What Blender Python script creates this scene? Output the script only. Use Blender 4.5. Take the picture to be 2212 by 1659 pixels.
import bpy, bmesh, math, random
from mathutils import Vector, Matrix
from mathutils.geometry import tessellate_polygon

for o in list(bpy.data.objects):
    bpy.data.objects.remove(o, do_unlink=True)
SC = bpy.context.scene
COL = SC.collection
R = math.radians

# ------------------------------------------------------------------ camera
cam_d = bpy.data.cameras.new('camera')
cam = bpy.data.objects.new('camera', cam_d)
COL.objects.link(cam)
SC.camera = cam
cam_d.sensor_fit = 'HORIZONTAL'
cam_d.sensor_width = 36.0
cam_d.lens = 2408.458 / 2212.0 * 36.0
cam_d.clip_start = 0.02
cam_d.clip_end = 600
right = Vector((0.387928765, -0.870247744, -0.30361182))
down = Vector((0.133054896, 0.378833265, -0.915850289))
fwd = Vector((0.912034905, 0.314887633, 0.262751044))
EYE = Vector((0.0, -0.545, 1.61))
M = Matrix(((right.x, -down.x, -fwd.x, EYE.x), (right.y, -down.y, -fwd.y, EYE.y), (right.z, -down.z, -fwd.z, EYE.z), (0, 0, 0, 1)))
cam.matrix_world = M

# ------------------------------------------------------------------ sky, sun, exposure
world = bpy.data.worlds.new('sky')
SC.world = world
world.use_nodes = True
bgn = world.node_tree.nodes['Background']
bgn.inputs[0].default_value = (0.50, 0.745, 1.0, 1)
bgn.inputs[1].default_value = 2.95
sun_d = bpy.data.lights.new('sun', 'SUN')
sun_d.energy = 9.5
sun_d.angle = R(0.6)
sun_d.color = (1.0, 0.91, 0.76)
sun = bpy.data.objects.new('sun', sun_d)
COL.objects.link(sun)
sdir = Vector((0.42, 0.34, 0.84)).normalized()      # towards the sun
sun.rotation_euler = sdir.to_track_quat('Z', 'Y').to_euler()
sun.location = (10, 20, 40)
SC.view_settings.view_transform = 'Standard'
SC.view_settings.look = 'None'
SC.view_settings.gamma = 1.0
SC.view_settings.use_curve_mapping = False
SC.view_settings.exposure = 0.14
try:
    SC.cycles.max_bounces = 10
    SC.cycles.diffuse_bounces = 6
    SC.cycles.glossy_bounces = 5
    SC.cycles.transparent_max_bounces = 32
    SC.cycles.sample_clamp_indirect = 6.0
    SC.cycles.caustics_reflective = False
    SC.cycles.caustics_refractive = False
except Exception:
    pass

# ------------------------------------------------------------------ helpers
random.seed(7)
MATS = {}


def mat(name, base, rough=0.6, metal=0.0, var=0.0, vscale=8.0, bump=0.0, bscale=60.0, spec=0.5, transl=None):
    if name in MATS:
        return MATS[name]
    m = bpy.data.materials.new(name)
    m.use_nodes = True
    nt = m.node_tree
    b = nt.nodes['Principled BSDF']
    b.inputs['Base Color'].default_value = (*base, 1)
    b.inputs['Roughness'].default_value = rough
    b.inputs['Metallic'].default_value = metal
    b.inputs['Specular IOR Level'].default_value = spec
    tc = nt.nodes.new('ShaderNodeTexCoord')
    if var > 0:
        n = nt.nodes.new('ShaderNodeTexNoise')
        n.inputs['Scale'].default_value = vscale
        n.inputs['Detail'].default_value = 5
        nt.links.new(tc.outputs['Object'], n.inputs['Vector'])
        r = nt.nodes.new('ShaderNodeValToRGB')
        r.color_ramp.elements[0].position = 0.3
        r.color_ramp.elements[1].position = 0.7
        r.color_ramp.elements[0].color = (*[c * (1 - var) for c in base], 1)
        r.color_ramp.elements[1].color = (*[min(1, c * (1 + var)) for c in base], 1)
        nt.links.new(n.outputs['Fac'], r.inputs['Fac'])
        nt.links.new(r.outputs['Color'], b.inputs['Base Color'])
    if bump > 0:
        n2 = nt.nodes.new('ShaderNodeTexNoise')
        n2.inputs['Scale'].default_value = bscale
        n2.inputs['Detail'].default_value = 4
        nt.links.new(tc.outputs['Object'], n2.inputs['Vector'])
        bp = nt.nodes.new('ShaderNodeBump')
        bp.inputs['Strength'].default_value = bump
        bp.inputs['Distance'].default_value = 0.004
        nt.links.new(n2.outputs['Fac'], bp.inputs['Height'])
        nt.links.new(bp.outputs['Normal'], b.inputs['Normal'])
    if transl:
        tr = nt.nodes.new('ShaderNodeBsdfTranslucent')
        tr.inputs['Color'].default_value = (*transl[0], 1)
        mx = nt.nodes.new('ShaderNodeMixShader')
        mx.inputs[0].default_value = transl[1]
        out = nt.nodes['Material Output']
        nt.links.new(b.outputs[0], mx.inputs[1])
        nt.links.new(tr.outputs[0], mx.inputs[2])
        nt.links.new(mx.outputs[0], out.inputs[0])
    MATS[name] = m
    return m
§
WHAT IS NEEDED => Look at the material above and copy, word for word, its lines from the first through the one containing "cam.matrix_world = M".

SOLUTION =>
What Blender Python script creates this scene? Output the script only. Use Blender 4.5. Take the picture to be 2212 by 1659 pixels.
import bpy, bmesh, math, random
from mathutils import Vector, Matrix
from mathutils.geometry import tessellate_polygon

for o in list(bpy.data.objects):
    bpy.data.objects.remove(o, do_unlink=True)
SC = bpy.context.scene
COL = SC.collection
R = math.radians

# ------------------------------------------------------------------ camera
cam_d = bpy.data.cameras.new('camera')
cam = bpy.data.objects.new('camera', cam_d)
COL.objects.link(cam)
SC.camera = cam
cam_d.sensor_fit = 'HORIZONTAL'
cam_d.sensor_width = 36.0
cam_d.lens = 2408.458 / 2212.0 * 36.0
cam_d.clip_start = 0.02
cam_d.clip_end = 600
right = Vector((0.387928765, -0.870247744, -0.30361182))
down = Vector((0.133054896, 0.378833265, -0.915850289))
fwd = Vector((0.912034905, 0.314887633, 0.262751044))
EYE = Vector((0.0, -0.545, 1.61))
M = Matrix(((right.x, -down.x, -fwd.x, EYE.x), (right.y, -down.y, -fwd.y, EYE.y), (right.z, -down.z, -fwd.z, EYE.z), (0, 0, 0, 1)))
cam.matrix_world = M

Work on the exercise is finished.